Tuesday, June 6, 2017

Marin County grand jury explains pension crisis

This is an excellent, thorough report explaining the pension crisis facing California municipalities.  While the numbers in the report are specific to Marin, the issues are mostly identical for cities like Encinitas.

Key points:
It’s Worse than You Thought – While a net pension liability of $1 billion may be disturbing, the true economic measure of the obligation is significantly greater than this estimate.

The Thing That Ate My Budget – The annual expense of funding pensions for current and future retirees has risen sharply over the past decade and this trend will continue; for many agencies, it is likely to accelerate over the next five years. This will lead to budgetary squeezes. While virtually every public agency in Marin has unfunded pension obligations, some appear to have adequate resources to meet them, while many do not.

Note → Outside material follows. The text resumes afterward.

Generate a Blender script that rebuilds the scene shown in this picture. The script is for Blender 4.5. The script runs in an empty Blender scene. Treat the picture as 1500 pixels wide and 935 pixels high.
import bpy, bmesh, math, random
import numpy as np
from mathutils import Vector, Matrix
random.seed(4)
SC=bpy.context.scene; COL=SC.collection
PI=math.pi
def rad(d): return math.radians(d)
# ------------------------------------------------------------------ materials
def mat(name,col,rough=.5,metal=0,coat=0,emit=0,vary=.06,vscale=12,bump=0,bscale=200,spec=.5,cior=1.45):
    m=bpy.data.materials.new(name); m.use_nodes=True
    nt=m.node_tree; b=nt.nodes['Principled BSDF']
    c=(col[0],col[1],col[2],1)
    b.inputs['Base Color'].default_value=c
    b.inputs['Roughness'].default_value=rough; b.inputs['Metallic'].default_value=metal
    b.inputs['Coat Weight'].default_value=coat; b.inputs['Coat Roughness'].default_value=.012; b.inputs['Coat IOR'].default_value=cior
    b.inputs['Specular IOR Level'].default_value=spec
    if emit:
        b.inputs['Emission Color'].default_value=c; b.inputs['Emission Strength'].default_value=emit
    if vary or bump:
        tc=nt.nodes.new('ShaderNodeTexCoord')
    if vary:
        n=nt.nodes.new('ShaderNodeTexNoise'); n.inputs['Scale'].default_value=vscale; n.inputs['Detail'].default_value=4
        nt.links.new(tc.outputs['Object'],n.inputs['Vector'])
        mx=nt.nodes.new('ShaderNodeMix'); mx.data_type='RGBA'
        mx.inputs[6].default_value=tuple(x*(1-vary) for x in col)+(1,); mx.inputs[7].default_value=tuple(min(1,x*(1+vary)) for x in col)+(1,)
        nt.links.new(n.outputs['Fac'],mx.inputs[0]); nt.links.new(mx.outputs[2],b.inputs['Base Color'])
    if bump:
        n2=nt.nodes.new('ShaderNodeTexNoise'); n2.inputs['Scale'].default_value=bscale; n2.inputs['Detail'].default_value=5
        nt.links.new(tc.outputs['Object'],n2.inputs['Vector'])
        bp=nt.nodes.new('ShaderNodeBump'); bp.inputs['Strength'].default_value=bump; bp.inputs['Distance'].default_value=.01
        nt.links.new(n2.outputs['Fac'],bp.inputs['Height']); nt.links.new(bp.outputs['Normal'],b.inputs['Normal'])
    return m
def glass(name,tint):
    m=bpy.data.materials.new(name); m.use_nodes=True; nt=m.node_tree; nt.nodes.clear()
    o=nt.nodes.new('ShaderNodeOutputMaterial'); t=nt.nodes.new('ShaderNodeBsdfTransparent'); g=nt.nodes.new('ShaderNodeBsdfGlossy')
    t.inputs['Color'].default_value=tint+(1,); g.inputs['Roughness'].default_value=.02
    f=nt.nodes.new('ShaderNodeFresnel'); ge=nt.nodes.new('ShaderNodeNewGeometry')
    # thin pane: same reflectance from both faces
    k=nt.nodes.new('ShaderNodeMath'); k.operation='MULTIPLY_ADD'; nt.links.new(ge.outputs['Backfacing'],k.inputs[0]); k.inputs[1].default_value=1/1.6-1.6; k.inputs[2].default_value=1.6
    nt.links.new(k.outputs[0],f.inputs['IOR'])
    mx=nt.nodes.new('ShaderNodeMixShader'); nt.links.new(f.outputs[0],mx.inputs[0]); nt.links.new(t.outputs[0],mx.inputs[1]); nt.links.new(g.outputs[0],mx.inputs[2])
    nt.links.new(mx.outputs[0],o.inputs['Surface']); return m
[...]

We will look at what agencies are currently doing to address the issues and what additional steps they should take.

The Exit Doors are Locked – Although there are no easy solutions, one way to reduce and eliminate unfunded pension liabilities in future years would be transitioning from the current system of defined benefit pension plans to defined contribution pension plans, similar to a 401(k). However, this approach is largely precluded by existing statutes and made impractical by the imposition of termination fees by the pension funds that manage public agency retirement assets. [This last part is a new twist; San Diego has successfully transitioned to a defined contribution plan, but San Diego does not use CalPERS. The grand jury says that CalPERS has veto power over allowing defined contribution plans for new employees of any agency that uses CalPERS, and the CalPERS board would be likely to use that veto. CalPERS is like the Roach Motel -- cities check in, but they don't check out! Governor Brown proposed legislation that would have changed this, but it was killed in the union-dominated legislature].